Quick and dirty
A quick one, because between this afternoon's no-nap-extravaganza and my pilates class this evening (which will probably give over-tired Mabel an attack of the separation-anxieties and mean she won't let me go once I get home and finally put her to sleep), I doubt I'll have any time to post anything more today.
The end.
All right, so that explanation took as long as actually writing the post would have, but here's the post anyway. I promise not to proof it, so it won't take any extra time.
(I may be lying about that.)
Yesterday I fished out a pair of trousers from the back of Monkey's drawer that he hadn't yet worn. I'd got them on sale during the summer, and they're sort of blue cargo pants. I thought he might like them because they had plenty of pockets, but you can never predict how he's going to react to a new item of clothing, especially when it's (a) not jeans and (b) not superhero themed. Anyway, it turned out he loved them more than anything he's ever had in his whole life, because they have a giant hook-and-eye closure at the top of the fly instead of a boring old button or snapper. He thinks they're the coolest thing ever.
So much so that when we got to school this morning he ran over to his teacher crying, "Look at this, Miss Ann!" and proceeded to start unbuttoning his trousers. She was a little taken aback, but years of teaching four-year-olds must prepare you to be unfazed at all times. "Look at the cool fastener on my trousers!" She said to me, laughing, that she thought at first he was about to show her his underpants. As if.
Later, on the way home, he asked me when he'd be able to click his fingers like Daddy can. I sympathised, and said he'd have to practise a lot and his fingers would have to get stronger. "And they need moisturiser," he pointed out.

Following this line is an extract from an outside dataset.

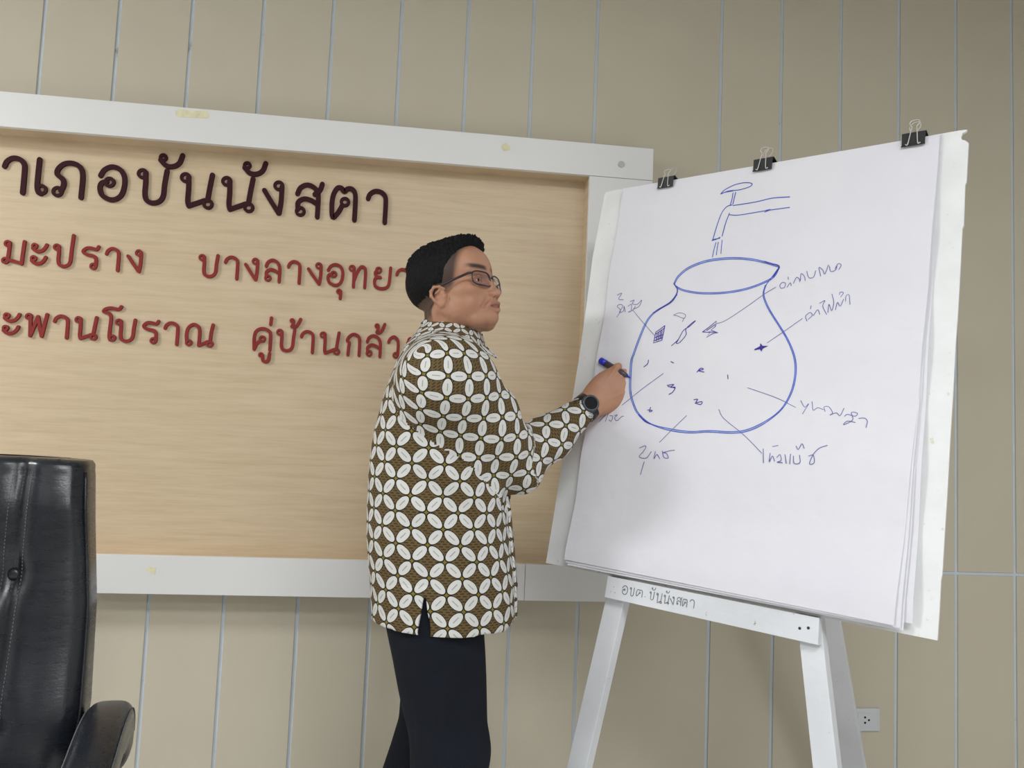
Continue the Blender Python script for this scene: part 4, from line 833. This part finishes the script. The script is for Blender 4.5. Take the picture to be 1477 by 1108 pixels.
# --- hair
hr = Clay((-13, -10, -10), (13, 10, 15.5), .23)
hr.add(ell((-2.0, 0, 3.6), (9.9, 7.7, 8.2)), 1)
hr.add(ell((2.2, 0, 4.9), (6.9, 6.6, 6.6)), 1.2)
hr.add(ell((-2.0, 0, 8.0), (8.6, 6.8, 4.5)), 1.5)
hr.add(ell((3.0, 0, 9.6), (6.0, 5.6, 2.4), np.array(Matrix.Rotation(math.radians(2), 3, 'Y'))), 1.5)
hr.add(ell((5.2, 0, 9.6), (2.8, 4.4, 1.7)), 1.4)
X_, Y_, Z_ = np.meshgrid(*hr.ax, indexing='ij')
# keep what lies above and behind the hairline
front = (X_-(4.9+.55*(Z_-6.0)*np.where(Z_ < 8, 1, 1.25)))*.8         # forehead edge
low = np.where(X_ < -3.2, -7.6-Z_, np.where(X_ < 2.2, (1.7-Z_), (2.2+(X_-2.2)*1.1-Z_)))
blend = np.interp(X_, [-12, -8, -3.4, -1.4, 2.6, 3.6, 6.0], [-1.5, -5.6, -6.6, -.2, -.2, 2.0, 6.4])-Z_
kn = np.maximum(blend*.85, front); kk_ = 1.1
hh = np.clip(.5-.5*(kn-hr.F)/kk_, 0, 1); hr.F = (kn*(1-hh)+hr.F*hh+kk_*hh*(1-hh)).astype(np.float32)
V, Q = hr.mesh()
nn = np.array([noise.noise((p_[0]*1.3, p_[1]*3.2, p_[2]*1.1)) for p_ in V]); n5 = np.array([noise.noise((p_[0]*3.3, p_[1]*6, p_[2]*2.5)) for p_ in V]); up = np.clip((V[:, 2]-5)/4, 0.1, 1)
cen = np.array([-1, 0, 3.5]); dv = V-cen; dv /= np.linalg.norm(dv, axis=1)[:, None]; V = V+dv*(.55*nn+.3*n5)[:, None]*up[:, None]
clayobj('hair', hw3(V), Q, M_HAIR, man)
# --- glasses
gl = empty('glasses', hw3((9.6, 0, 0))); gl.parent = man; gl.matrix_parent_inverse = Matrix.Translation(man.location).inverted()
def gmesh(nm_, P, r, m_, closed=False):
    V_, F_ = tubemesh([hw3(p_) for p_ in P], r, 8, closed); o = mesh(nm_, V_, F_, m_, None, True); o.parent = gl; o.matrix_parent_inverse = (Matrix.Translation(gl.location)).inverted(); return o
gl.location = Vector(hw3((9.6, 0, 0)))-Vector((0, 0, 0))
gl.matrix_parent_inverse = Matrix.Translation(man.location).inverted()
bpy.context.view_layer.update()
for s_ in (1, -1):
    rim = []
    for i in range(28):
        a = 2*PI*i/28; ca, sa = math.cos(a), math.sin(a); yy = 3.5+2.95*math.copysign(abs(ca)**.55, ca); zz = -.15+1.8*math.copysign(abs(sa)**.6, sa)
        rim.append((10.0-.045*(yy-1)**2, yy*s_, zz-.15))
    gmesh('lens_rim', rim, .0017, M_FRAME, True)
    n = len(rim); V_ = [hw3(p_) for p_ in rim]+[hw3((p_[0]-.15, p_[1], p_[2])) for p_ in rim]
    o = mesh('lens', V_, [tuple(range(n)), tuple(range(2*n-1, n-1, -1))]+[(i, (i+1) % n, n+(i+1) % n, n+i) for i in range(n)], M_LENS, None); o.parent = gl; o.matrix_parent_inverse = Matrix.Translation(gl.location).inverted()
    gmesh('temple_arm', [(8.8, 6.35*s_, .9), (8.2, 7.0*s_, .85), (4.4, 7.5*s_, .3), (1.4, 7.9*s_, -.3), (-.4, 8.0*s_, -.9), (-1.5, 7.8*s_, -2.6)], [.0020, .0028, .0024, .0018, .0016, .0014], M_FRAME)
gmesh('nose_bridge', [(9.98, .6, .35), (10.25, 0, .6), (9.98, -.6, .35)], .0011, M_FRAME)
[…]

I agreed that when your skin is too dry it doesn't work.
"Or you can just put your fingers in your nose," he added.
I'll leave you with that lovely thought for the day.

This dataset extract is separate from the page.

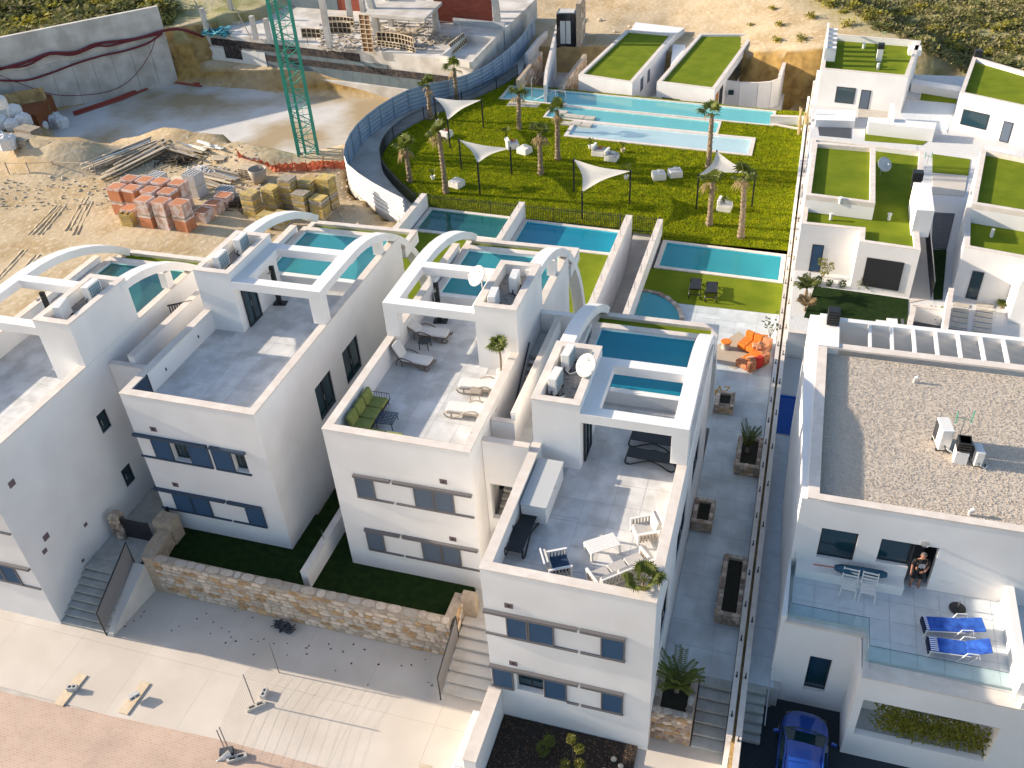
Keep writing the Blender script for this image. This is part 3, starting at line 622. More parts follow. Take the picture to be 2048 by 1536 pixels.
hB = town_house('white house with an empty grey roof terrace and two air conditioners on its stair tower', -25.5, -19.15, 23.75, 8.05, 1.0, False,
    [(-23.85, -22.97, 5.7, 6.8), (-20.85, -20.2, 5.7, 6.8)], 1.3, 'water_teal', 'pooltile', side_windows=[(28.25, 29.85, 5.05, 6.97), (31.1, 32.8, 5.02, 6.97)])
hA = town_house('leftmost white house with small square vents in its side wall', -34.0, -27.9, 18.3, 8.25, 0., True,
    [], .9, 'water_green', 'pooltile', side_windows=[(24.3, 24.95, 5.9, 6.93), (24.38, 25.05, 2.52, 3.58)])
# -- openings: rooms and frames
def window(h, x0, x1, z0, z1, y, blind=False):
    f = MB().box(x0, x0+.05, y, y+.06, z0, z1).box(x1-.05, x1, y, y+.06, z0, z1).box(x0+.05, x1-.05, y, y+.06, z0, z0+.05).box(x0+.05, x1-.05, y, y+.06, z1-.05, z1).box((x0+x1)/2-.03, (x0+x1)/2+.03, y, y+.06, z0+.05, z1-.05).build('window_frame', 'dark_metal', h, world=True)
    g = MB().box(x0+.05, x1-.05, y+.025, y+.035, z0+.05, z1-.05).build('pane', 'dglass', f); g.data.transform(Matrix.Translation(-h.location))
window(hD, -7.16, -6.15, 1.95, 3.05, 19.2)
window(hB, -23.85, -22.97, 5.7, 6.8, 23.98); window(hB, -20.85, -20.2, 5.7, 6.8, 23.98)
for y0, y1 in ((20.6, 22.4), (24.2, 27.0), (28.5, 31.0)): glazed_door(hD, -2.25, y0, y1, 3.9, 5.9)
for y0, y1 in ((28.25, 29.85), (31.1, 32.8)): glazed_door(hB, -19.15, y0, y1, 5.04, 6.97)
glazed_door(hA, -27.9, 24.3, 24.95, 5.9, 6.93, 1, False); glazed_door(hA, -27.9, 24.38, 25.05, 2.52, 3.58, 1, False)
# -- sliding blinds and rails, measured on each facade
y = 18.98
shutter_set(hD, y, 5.04, 6.17, ((-7.37, -6.6), (-6.58, -5.66), (-4.03, -3.2))); shutter_set(hD, y, 1.92, 3.04, ((-8.1, -7.28), (-6.12, -5.27), (-4.0, -3.2)))
rails(hD, y, ((-8.16, -4.83), (-4.73, -3.18)), 6.27, 5.05); rails(hD, y, ((-8.16, -7.28), (-5.27, -4.83), (-4.73, -3.18)), 3.17, 1.93)
MB().box(-7.28, -5.27, y-.14, y, 3.09, 3.21).build('shutter_rail', 'rail', hD, world=True)
for v in ((-7.23, 6.7), (-7.24, 3.49)): vent(hD, v[0], y, v[1])
y = 23.7
shutter_set(hC, y, 5.6, 6.7, ((-15.17, -14.35), (-12.62, -11.78), (-11.76, -10.93)), 'shutter_lit'); shutter_set(hC, y, 2.5, 3.6, ((-15.18, -14.38), (-12.65, -11.78), (-11.76, -10.93)), 'shutter_lit')
rails(hC, y, ((-15.18, -13.58), (-13.46, -10.14)), 6.8, 5.6); rails(hC, y, ((-15.18, -13.58), (-13.46, -10.14)), 3.7, 2.48)
for v in ((-11.28, 7.24), (-11.2, 4.06)): vent(hC, v[0], y, v[1])
y = 23.75
shutter_set(hB, y, 5.66, 6.84, ((-24.78, -23.85), (-22.97, -21.95), (-21.8, -20.85)), rm='rail_blue'); shutter_set(hB, y, 2.49, 3.64, ((-24.74, -23.8), (-23.78, -22.83), (-21.0, -20.12)), rm='rail_blue')
rails(hB, y, ((-25.58, -21.95), (-21.8, -20.1)), 6.9, 5.67, 'rail_blue'); rails(hB, y, ((-25.58, -21.93), (-21.82, -20.12)), 3.7, 2.5, 'rail_blue')
for v in ((-24.42, 7.33), (-24.36, 4.12)): vent(hB, v[0], y, v[1])
y = 18.3
shutter_set(hA, y, 2.36, 3.5, ((-30.6, -29.7), (-29.68, -28.84)), rm='rail'); rails(hA, y, ((-31.5, -27.95),), 3.6, 2.36); rails(hA, y, ((-31.5, -27.95),), 6.9, 5.68)
shutter_set(hA, y, 5.7, 6.8, ((-30.6, -29.7), (-29.68, -28.84)))
for yy, zz, s in ((19.3, 7.5, .16), (19.55, 4.2, .16), (21.5, 2.97, .1), (20.6, 1.6, .08), (22.9, 2.3, .05), (19.2, 3.7, .12)):
    MB().box(-27.9, -27.885, yy-s, yy+s, zz-s*.9, zz+s*.9).build('vent_plate', 'vent', hA, world=True)
# ------------------------------------------------------------------ air conditioners, dishes
def ac_unit(loc, rz, label, fin=True):
    o = thing('air_conditioner', label, 'air conditioner', loc, rz, 'air conditioners on the roofs')
    MB().rbox(-.42, .42, -.17, .17, .08, .82, .03).build('casing', 'ac_white', o)
    g = MB()
    if fin:
        MB().box(-.36, .36, .171, .176, .14, .76).build('coil_panel', 'ac_fin', o)
        for i in range(6): g.box(-.36, .36, .176, .182, .14+i*.12, .152+i*.12)
        for i in range(7): g.box(-.36+i*.115, -.348+i*.115, .176, .182, .152, .74)
        g.build('coil_guard', 'ac_white', o)
    else:
        for k in range(9): g.box(-.4+k*.045, -.375+k*.045, -.176, -.171, .14, .76)
        g.build('louvre_panel', 'ac_dark', o)
    for k in range(6): MB().box(-.35+k*.12, -.31+k*.12, -.15, .15, .82, .828).build('top_rib', 'ac_white', o)
    for sx in (-.3, .3): MB().box(sx-.04, sx+.04, -.2, .2, 0, .08).build('foot', 'black_plastic', o)
    MB().tube([(.42, .0, .25), (.55, .0, .22), (.6, .12, .1), (.45, .3, .04), (.15, .38, .03)], .025).build('pipe', 'ac_dark', o)
    MB().tube([(.42, .06, .18), (.52, .1, .16), (.55, .25, .06), (.3, .45, .04)], .03).build('pipe', 'ac_white', o)
    return o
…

Labels: kids are icky, school

2 Comments:
I mean, really, why buy moisturizer if you have mucuous handy ?
Yes, go ahead and mentally correct the spelling above. I don't feel like looking it up !
When Helen was telling us about how she was showing some of the boys in class her new Tinkerbelle underwear, she picked up on her dad's discomfort with this and said, "It's okay, I showed him in a private place." Oh, that's not better!